Is there a method to find the inverse of an arbitrary function?

Question

Is it possible to get inverse of all be functions? For example, can we calculate inverse of $y=x^3+x$?

Answer 1

In general: no!

You need a function to be one-to-one for there to be any hope of an inverse. Take for example the function $f(x) = x^2.$ This function is two-to-one: $f(\pm k) = k^2.$ Let's assume we're working over the real numbers. What is the inverse of $-1$? Well, there isn't one. What is the inverse of $4$? Well, it could be either $-2$ or $+2$ because $(-2)^2 = 2^2 = 4.$ (The inverse is not well defined.)

In general: if a function is one-to-one then there is a well defined inverse from the range of the function back to the domain.

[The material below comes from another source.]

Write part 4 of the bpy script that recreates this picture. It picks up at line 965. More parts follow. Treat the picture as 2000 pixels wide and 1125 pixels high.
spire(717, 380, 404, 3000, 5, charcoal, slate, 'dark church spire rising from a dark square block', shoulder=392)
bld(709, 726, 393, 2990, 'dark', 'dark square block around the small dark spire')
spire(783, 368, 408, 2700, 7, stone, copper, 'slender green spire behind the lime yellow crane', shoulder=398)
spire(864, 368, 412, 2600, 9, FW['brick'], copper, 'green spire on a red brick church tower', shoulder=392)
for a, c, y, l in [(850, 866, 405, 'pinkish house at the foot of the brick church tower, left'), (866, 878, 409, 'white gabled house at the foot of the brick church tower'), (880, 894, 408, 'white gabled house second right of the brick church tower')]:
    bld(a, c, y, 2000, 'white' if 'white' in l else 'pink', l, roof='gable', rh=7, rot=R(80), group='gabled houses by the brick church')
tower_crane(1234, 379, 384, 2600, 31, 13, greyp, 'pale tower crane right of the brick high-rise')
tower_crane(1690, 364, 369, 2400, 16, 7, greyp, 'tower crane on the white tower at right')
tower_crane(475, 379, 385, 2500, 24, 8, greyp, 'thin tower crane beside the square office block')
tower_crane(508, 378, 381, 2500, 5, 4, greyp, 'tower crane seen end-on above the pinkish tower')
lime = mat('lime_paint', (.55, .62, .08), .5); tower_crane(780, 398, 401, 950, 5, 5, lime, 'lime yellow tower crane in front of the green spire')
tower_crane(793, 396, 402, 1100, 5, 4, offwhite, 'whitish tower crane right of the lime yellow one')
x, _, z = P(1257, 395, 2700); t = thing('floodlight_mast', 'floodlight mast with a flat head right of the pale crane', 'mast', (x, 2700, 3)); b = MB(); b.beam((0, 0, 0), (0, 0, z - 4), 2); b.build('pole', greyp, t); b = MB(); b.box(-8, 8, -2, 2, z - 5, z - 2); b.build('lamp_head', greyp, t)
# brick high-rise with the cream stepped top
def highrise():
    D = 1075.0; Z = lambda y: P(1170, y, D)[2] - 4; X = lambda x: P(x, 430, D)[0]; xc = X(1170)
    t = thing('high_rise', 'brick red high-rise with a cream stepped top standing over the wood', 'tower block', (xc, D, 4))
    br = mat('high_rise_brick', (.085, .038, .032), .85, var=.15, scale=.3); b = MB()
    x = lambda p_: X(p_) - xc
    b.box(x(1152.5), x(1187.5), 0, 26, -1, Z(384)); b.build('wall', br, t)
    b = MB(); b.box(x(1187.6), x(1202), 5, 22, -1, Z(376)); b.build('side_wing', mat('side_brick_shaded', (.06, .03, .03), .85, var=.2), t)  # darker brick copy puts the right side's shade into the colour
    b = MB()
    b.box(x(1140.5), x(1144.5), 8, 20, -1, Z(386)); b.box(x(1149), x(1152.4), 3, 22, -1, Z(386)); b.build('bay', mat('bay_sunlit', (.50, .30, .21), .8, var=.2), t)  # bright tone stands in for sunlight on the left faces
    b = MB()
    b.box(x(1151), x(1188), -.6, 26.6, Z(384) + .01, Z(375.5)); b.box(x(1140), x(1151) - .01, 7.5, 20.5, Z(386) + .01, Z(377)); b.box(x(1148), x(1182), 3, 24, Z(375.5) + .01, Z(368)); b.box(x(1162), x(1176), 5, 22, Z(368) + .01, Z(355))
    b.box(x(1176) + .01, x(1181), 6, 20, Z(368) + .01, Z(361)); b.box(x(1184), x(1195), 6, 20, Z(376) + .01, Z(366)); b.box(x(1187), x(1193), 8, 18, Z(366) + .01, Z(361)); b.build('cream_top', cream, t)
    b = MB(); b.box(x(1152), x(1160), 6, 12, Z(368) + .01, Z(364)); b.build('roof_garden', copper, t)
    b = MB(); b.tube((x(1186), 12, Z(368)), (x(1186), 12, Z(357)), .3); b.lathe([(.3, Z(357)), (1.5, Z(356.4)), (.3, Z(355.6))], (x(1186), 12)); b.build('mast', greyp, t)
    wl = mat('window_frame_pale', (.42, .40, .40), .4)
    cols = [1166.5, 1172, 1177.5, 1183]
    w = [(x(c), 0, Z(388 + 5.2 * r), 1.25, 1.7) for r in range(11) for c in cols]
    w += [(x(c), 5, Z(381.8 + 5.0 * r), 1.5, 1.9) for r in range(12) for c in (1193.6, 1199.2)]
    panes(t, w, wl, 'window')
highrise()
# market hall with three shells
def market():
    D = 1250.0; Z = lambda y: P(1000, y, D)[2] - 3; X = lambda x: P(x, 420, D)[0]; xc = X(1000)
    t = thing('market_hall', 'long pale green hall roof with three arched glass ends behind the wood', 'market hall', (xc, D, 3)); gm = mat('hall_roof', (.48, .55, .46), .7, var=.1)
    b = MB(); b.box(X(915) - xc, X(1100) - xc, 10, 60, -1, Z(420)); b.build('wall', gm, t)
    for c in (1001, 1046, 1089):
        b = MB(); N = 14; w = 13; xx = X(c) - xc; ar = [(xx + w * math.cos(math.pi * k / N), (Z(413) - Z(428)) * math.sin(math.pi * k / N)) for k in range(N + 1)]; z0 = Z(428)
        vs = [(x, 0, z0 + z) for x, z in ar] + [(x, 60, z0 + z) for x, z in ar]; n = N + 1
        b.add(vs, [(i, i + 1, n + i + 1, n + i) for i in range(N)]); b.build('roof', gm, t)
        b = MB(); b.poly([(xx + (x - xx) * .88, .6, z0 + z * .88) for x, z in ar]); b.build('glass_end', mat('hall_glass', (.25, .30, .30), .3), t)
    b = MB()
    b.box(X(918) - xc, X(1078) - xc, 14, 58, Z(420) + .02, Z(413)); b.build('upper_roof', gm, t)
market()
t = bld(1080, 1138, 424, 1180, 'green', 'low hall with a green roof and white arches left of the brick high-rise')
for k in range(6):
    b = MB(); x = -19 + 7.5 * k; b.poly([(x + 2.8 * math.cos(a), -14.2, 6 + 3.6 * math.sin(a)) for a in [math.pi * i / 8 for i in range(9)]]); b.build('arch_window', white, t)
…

In your example, you have $f(x) = x^3 + x.$ This function is one-to-one because $f'(x) \neq 0$ for all $ x \in \mathbb{R}$. The range of $f$ is the whole of the real numbers, so there will be a well defined inverse $f^{-1} : \mathbb{R} \to \mathbb{R}.$ However, it is difficult to actually write the inverse down. It will be some complicated expression. Although, we can say for certain is that it exists.

Answer 2

The function $f$ with $f(x)=x^3+x$ has an inverse that can be stated with an explicit formula that only uses elementary arithmetic and radicals. Here is a formula for that example's inverse function. The markup isn't working because of the carat in the url. Copy and paste the whole thing:

http://www.wolframalpha.com/input/?i=solve+x%3Dy%2By^3+for+y%2C+y+real

But that is special to the case where you have an invertible cubic polynomial. In general, when $f$ is an invertible function defined on some subset of $\mathbb{R}$, then only "formula" that you will have for its inverse is notational: $f^{-1}(x)$.